Begin
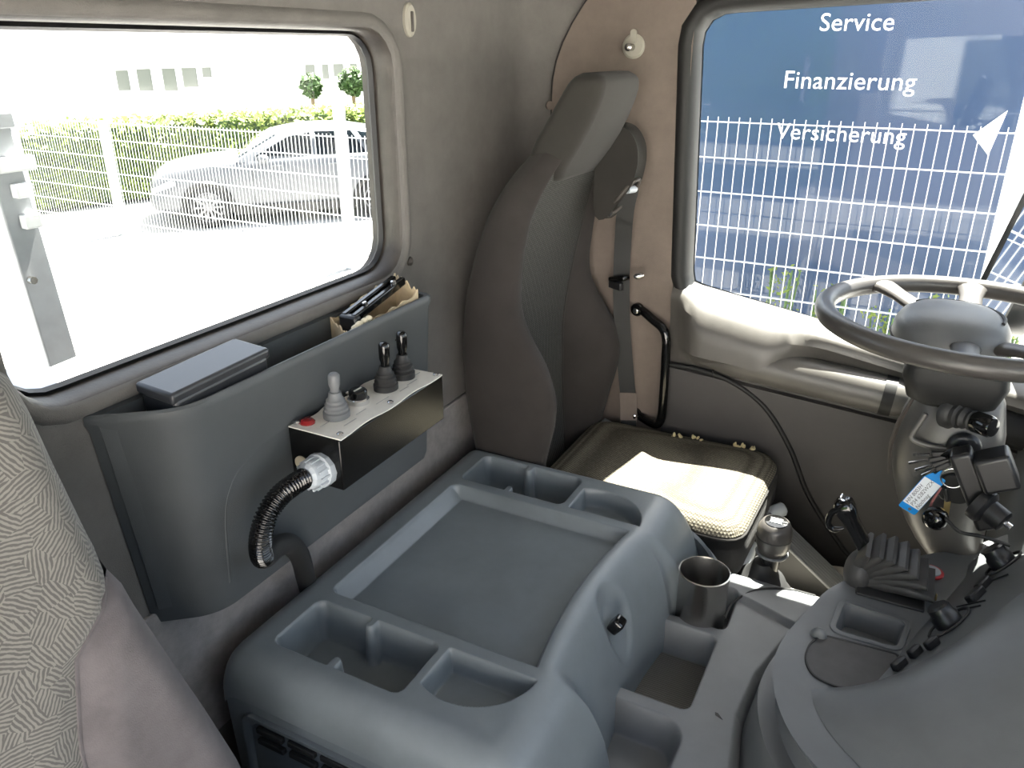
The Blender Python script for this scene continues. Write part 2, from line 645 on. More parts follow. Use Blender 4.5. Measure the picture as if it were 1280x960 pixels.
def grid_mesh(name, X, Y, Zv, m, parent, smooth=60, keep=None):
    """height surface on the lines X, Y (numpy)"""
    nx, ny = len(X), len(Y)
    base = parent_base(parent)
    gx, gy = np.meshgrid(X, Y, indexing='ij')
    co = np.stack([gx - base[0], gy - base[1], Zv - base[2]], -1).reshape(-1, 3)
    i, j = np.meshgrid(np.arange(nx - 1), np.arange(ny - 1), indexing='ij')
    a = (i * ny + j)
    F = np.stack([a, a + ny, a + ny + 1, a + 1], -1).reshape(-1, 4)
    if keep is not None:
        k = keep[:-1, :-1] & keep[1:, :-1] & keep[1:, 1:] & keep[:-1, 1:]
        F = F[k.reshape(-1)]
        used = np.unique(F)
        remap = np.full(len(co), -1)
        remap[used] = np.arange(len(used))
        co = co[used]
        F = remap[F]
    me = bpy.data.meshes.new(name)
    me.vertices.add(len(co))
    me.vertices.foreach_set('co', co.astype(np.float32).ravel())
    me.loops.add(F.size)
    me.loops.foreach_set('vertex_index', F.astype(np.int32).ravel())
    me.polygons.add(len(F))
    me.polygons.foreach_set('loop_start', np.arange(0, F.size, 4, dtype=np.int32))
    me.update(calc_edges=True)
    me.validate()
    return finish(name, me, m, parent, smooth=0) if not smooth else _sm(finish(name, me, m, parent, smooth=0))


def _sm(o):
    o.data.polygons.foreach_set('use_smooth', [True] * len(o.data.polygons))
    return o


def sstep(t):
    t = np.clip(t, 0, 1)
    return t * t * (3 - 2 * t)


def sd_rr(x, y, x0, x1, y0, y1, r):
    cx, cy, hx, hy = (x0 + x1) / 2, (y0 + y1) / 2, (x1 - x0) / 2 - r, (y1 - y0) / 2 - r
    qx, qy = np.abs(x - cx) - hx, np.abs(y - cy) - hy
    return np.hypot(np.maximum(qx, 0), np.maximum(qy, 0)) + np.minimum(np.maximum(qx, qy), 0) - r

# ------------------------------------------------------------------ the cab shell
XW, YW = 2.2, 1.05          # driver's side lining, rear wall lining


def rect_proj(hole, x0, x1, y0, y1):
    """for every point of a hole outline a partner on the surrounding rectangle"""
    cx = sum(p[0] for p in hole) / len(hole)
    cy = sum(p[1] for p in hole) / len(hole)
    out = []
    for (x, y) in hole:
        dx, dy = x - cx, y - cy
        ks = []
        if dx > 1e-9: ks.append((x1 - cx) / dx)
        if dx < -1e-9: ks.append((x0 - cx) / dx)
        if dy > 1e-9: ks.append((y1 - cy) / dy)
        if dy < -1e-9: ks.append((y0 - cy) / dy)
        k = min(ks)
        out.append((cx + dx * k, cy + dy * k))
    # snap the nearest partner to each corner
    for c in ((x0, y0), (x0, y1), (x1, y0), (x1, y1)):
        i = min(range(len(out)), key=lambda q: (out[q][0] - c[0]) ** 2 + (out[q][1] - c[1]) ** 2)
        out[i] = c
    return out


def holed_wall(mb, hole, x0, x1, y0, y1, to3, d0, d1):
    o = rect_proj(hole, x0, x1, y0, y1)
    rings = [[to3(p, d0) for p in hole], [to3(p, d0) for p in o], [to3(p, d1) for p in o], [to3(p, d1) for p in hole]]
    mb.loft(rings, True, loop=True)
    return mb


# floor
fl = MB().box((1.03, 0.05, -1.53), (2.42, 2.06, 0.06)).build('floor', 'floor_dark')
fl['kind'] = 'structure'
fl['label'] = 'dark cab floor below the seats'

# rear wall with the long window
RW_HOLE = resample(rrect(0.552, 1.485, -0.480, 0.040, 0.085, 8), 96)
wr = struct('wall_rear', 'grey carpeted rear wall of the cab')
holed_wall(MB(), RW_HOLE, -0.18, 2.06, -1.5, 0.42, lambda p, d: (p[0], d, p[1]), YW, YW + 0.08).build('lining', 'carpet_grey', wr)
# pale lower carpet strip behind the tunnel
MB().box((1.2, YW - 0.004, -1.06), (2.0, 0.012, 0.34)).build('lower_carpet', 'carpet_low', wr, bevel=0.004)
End
From the material above, reproduce everything verbatim except the pictures.

The Blender Python script for this scene continues. Write part 2, from line 645 on. More parts follow. Use Blender 4.5. Measure the picture as if it were 1280x960 pixels.
def grid_mesh(name, X, Y, Zv, m, parent, smooth=60, keep=None):
    """height surface on the lines X, Y (numpy)"""
    nx, ny = len(X), len(Y)
    base = parent_base(parent)
    gx, gy = np.meshgrid(X, Y, indexing='ij')
    co = np.stack([gx - base[0], gy - base[1], Zv - base[2]], -1).reshape(-1, 3)
    i, j = np.meshgrid(np.arange(nx - 1), np.arange(ny - 1), indexing='ij')
    a = (i * ny + j)
    F = np.stack([a, a + ny, a + ny + 1, a + 1], -1).reshape(-1, 4)
    if keep is not None:
        k = keep[:-1, :-1] & keep[1:, :-1] & keep[1:, 1:] & keep[:-1, 1:]
        F = F[k.reshape(-1)]
        used = np.unique(F)
        remap = np.full(len(co), -1)
        remap[used] = np.arange(len(used))
        co = co[used]
        F = remap[F]
    me = bpy.data.meshes.new(name)
    me.vertices.add(len(co))
    me.vertices.foreach_set('co', co.astype(np.float32).ravel())
    me.loops.add(F.size)
    me.loops.foreach_set('vertex_index', F.astype(np.int32).ravel())
    me.polygons.add(len(F))
    me.polygons.foreach_set('loop_start', np.arange(0, F.size, 4, dtype=np.int32))
    me.update(calc_edges=True)
    me.validate()
    return finish(name, me, m, parent, smooth=0) if not smooth else _sm(finish(name, me, m, parent, smooth=0))


def _sm(o):
    o.data.polygons.foreach_set('use_smooth', [True] * len(o.data.polygons))
    return o


def sstep(t):
    t = np.clip(t, 0, 1)
    return t * t * (3 - 2 * t)


def sd_rr(x, y, x0, x1, y0, y1, r):
    cx, cy, hx, hy = (x0 + x1) / 2, (y0 + y1) / 2, (x1 - x0) / 2 - r, (y1 - y0) / 2 - r
    qx, qy = np.abs(x - cx) - hx, np.abs(y - cy) - hy
    return np.hypot(np.maximum(qx, 0), np.maximum(qy, 0)) + np.minimum(np.maximum(qx, qy), 0) - r

# ------------------------------------------------------------------ the cab shell
XW, YW = 2.2, 1.05          # driver's side lining, rear wall lining


def rect_proj(hole, x0, x1, y0, y1):
    """for every point of a hole outline a partner on the surrounding rectangle"""
    cx = sum(p[0] for p in hole) / len(hole)
    cy = sum(p[1] for p in hole) / len(hole)
    out = []
    for (x, y) in hole:
        dx, dy = x - cx, y - cy
        ks = []
        if dx > 1e-9: ks.append((x1 - cx) / dx)
        if dx < -1e-9: ks.append((x0 - cx) / dx)
        if dy > 1e-9: ks.append((y1 - cy) / dy)
        if dy < -1e-9: ks.append((y0 - cy) / dy)
        k = min(ks)
        out.append((cx + dx * k, cy + dy * k))
    # snap the nearest partner to each corner
    for c in ((x0, y0), (x0, y1), (x1, y0), (x1, y1)):
        i = min(range(len(out)), key=lambda q: (out[q][0] - c[0]) ** 2 + (out[q][1] - c[1]) ** 2)
        out[i] = c
    return out


def holed_wall(mb, hole, x0, x1, y0, y1, to3, d0, d1):
    o = rect_proj(hole, x0, x1, y0, y1)
    rings = [[to3(p, d0) for p in hole], [to3(p, d0) for p in o], [to3(p, d1) for p in o], [to3(p, d1) for p in hole]]
    mb.loft(rings, True, loop=True)
    return mb


# floor
fl = MB().box((1.03, 0.05, -1.53), (2.42, 2.06, 0.06)).build('floor', 'floor_dark')
fl['kind'] = 'structure'
fl['label'] = 'dark cab floor below the seats'

# rear wall with the long window
RW_HOLE = resample(rrect(0.552, 1.485, -0.480, 0.040, 0.085, 8), 96)
wr = struct('wall_rear', 'grey carpeted rear wall of the cab')
holed_wall(MB(), RW_HOLE, -0.18, 2.06, -1.5, 0.42, lambda p, d: (p[0], d, p[1]), YW, YW + 0.08).build('lining', 'carpet_grey', wr)
# pale lower carpet strip behind the tunnel
MB().box((1.2, YW - 0.004, -1.06), (2.0, 0.012, 0.34)).build('lower_carpet', 'carpet_low', wr, bevel=0.004)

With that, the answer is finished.